O problema das listas, dos prêmios e das estrelas é perdê-los. O sucesso e o fracasso nos fogões são vasos comunicantes. Manter-se nesse tipo de pódio significa aumentar os preços, abrir por mais dias, entregar-se a um tipo determinado de cardápio, contratar mais empregados... Um estrutura empresarial difícil de sustentar se uma só dessas fulgurantes peças falhar. A maioria dos restaurantes de três estrelas são deficitários e se veem obrigados a buscar negócios paralelos para seguir de pé, como sempre afirmou Ferran Adrià a respeito do famoso elBulli. Em parte por causa disso, alguns chefs decidiram renunciar às estrelas e começar do zero outro tipo de abordagem da cozinha. Joel Robuchon fez isso em 1996. Foi seguido por Alain Senderens em 2005, Antoine Westremann em 2006, e Olivier Roellinger em 2008.
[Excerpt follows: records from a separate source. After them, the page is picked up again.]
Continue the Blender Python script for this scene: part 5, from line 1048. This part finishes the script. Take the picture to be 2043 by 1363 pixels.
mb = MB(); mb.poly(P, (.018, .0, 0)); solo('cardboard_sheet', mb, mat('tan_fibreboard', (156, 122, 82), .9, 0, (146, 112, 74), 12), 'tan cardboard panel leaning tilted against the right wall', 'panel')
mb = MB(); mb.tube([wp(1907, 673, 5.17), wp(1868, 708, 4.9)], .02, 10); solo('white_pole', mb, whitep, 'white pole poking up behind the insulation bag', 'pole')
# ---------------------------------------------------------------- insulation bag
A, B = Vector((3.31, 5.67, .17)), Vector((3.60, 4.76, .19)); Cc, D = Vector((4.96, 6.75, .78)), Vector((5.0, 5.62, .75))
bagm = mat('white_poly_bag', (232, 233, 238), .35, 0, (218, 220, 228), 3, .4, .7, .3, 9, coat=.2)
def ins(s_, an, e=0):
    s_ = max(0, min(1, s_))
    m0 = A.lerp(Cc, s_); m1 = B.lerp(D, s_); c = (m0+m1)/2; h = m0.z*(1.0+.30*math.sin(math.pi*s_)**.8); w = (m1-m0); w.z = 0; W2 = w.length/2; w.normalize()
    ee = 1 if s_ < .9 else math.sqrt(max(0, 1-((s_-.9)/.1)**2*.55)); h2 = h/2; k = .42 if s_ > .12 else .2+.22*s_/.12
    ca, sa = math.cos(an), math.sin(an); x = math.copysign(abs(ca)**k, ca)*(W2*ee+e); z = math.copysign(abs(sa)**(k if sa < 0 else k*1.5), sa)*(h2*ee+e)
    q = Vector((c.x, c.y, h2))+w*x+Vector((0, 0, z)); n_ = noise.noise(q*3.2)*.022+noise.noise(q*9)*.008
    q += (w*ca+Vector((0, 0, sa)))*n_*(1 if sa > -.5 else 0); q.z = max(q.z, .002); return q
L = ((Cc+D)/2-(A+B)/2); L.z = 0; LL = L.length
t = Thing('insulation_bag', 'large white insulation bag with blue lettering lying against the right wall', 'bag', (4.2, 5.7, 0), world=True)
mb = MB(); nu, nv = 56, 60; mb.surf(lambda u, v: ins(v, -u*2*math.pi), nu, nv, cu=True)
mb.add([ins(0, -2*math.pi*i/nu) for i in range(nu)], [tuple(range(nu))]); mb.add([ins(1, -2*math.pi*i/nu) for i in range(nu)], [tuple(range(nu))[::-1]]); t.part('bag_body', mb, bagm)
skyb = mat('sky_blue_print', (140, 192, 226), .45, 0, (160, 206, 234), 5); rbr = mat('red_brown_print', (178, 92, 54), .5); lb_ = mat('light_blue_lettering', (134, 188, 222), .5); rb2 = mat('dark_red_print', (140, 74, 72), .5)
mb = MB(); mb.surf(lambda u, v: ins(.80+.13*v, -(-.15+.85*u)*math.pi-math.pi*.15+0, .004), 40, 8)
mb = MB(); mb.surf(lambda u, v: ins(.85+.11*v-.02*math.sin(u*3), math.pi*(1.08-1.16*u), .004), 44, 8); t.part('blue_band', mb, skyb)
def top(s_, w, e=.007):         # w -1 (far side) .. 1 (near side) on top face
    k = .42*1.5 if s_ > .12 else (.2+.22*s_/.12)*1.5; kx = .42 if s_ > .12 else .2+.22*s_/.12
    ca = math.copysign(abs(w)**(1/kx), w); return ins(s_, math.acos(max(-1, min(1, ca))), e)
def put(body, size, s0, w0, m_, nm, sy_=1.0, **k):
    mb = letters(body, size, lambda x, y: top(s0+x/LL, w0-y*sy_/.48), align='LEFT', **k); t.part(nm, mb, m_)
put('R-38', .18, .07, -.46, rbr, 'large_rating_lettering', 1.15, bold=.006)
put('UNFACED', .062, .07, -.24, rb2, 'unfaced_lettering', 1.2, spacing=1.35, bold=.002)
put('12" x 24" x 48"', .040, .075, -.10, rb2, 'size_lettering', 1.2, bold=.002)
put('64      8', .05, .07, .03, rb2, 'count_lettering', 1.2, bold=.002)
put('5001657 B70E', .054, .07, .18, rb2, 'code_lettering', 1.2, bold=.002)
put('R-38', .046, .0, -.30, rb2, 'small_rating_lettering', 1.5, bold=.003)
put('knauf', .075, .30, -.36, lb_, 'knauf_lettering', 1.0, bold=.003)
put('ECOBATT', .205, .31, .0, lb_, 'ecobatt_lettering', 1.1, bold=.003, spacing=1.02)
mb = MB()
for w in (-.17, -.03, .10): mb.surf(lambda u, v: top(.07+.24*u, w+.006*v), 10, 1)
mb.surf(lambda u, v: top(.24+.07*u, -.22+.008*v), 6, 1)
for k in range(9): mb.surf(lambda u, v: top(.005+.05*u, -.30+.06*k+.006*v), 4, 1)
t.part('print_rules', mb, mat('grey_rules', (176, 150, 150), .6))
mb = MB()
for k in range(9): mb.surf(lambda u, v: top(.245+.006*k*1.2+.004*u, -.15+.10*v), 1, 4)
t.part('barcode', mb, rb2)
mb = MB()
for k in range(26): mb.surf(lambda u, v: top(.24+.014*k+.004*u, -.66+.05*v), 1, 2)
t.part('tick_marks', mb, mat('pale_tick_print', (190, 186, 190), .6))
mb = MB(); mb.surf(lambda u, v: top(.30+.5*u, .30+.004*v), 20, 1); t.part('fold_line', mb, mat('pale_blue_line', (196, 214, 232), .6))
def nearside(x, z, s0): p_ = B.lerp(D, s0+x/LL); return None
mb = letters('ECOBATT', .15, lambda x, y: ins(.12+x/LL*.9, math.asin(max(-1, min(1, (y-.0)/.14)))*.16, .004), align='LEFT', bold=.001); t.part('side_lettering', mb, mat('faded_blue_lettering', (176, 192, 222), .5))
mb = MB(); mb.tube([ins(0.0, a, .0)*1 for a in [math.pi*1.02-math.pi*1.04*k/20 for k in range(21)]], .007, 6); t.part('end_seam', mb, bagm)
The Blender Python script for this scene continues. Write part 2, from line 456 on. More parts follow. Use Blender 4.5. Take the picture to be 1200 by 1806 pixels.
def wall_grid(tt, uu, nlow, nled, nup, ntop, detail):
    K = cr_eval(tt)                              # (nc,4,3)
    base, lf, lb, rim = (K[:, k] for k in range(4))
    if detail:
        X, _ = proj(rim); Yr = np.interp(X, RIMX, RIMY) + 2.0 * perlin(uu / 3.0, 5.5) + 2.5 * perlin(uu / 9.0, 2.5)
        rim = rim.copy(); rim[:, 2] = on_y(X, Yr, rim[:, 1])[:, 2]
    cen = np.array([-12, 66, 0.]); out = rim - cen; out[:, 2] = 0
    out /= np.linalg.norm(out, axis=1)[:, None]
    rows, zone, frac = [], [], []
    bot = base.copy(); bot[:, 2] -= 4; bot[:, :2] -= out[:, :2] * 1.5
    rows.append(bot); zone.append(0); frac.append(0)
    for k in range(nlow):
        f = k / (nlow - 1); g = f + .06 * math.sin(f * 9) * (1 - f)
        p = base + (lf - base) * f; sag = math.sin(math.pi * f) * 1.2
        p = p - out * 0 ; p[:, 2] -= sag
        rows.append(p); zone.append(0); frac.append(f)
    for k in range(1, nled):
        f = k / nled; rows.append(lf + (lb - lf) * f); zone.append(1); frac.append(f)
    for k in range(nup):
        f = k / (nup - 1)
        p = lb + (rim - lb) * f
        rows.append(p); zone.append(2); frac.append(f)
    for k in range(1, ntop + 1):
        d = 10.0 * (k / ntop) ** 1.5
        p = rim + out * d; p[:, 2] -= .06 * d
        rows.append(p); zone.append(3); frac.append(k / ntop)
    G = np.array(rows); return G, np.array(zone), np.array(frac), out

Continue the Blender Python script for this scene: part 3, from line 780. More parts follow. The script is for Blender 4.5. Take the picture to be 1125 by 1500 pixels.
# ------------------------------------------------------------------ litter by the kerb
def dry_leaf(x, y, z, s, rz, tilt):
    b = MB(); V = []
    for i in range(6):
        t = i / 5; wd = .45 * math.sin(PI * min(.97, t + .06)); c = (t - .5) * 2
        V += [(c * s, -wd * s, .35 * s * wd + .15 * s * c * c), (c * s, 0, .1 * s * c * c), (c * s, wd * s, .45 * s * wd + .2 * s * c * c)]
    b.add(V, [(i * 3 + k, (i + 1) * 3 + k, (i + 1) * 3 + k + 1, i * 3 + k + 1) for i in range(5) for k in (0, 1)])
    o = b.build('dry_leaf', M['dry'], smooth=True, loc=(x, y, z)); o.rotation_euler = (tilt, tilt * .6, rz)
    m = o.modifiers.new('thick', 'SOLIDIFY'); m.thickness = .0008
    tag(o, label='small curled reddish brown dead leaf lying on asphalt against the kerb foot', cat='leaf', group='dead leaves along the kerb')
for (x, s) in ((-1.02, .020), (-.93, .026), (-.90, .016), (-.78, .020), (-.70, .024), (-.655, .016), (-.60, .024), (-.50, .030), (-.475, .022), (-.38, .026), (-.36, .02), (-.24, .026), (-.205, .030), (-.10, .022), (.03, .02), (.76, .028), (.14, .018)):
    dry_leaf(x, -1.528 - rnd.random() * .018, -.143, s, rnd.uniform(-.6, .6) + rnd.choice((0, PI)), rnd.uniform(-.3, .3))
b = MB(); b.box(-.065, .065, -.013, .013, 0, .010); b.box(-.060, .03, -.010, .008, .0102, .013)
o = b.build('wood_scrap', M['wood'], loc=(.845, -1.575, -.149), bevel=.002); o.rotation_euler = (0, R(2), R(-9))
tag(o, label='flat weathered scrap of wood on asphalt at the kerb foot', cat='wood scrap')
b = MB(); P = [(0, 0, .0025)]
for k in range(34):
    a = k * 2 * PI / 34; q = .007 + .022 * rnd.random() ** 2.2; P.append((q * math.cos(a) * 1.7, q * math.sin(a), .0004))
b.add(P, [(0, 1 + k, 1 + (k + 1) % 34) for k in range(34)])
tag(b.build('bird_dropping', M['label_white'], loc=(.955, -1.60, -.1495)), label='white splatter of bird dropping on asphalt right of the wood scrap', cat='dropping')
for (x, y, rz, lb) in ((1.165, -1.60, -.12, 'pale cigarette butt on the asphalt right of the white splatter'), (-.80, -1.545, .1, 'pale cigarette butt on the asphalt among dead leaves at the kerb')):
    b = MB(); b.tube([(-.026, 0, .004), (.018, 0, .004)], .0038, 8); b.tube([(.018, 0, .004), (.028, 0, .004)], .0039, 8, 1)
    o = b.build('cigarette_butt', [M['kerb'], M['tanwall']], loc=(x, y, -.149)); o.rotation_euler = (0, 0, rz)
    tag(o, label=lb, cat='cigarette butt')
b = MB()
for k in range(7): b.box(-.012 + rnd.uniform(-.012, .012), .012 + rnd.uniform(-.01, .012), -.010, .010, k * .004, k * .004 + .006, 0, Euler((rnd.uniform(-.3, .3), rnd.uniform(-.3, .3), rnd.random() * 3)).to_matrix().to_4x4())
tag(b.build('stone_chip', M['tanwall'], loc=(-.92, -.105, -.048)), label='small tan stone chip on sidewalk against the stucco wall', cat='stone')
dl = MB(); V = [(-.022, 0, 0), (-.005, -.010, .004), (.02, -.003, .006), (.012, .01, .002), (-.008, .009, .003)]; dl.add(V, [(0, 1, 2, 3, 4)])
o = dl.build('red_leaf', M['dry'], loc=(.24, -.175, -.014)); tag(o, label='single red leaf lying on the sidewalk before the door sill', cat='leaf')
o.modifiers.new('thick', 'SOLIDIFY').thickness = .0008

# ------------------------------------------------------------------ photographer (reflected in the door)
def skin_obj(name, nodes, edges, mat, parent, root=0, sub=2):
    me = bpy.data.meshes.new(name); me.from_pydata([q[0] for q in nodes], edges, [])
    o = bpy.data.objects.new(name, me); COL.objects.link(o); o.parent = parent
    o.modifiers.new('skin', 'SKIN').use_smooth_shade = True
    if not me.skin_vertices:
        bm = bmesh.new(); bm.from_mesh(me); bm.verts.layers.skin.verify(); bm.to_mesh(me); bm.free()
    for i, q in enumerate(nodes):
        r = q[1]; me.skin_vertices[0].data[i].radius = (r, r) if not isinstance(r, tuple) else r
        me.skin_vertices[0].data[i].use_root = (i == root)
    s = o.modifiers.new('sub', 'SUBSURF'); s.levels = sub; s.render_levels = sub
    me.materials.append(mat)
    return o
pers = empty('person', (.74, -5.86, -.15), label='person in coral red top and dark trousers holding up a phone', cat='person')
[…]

Na Espanha há vários casos. Miquel Ruiz deu as costas às estrelas para abrir em Dénia (província de Alicante) o El Baret de Miquel, um pequeno bar sem pretensões midiáticas que se tornou um centro gastronômico da região. Os chefs catalães Joan Borràs e Jordi Parramón fizeram o mesmo, por motivos parecidos. O mais recente foi Julio Biosca, dono da Casa Julio, em Fontanars dels Aforins (província de Valência). “Acrescentaram à restauração uma pressão muito exigente, e se você baixa um pouco o nível, fica de fora. Você constrói uma estrutura baseada nesse circuito, e se sai disso não pode aguentar. Sem esse mundo de congressos e apresentações... é muito difícil zerar as contas. Por isso, no nosso restaurante, quisemos voltar à prioridade de satisfazer nossos clientes”, explica ele, por telefone. Julio Biosca renunciou à estrela Michelin e hoje é prefeito de sua cidade.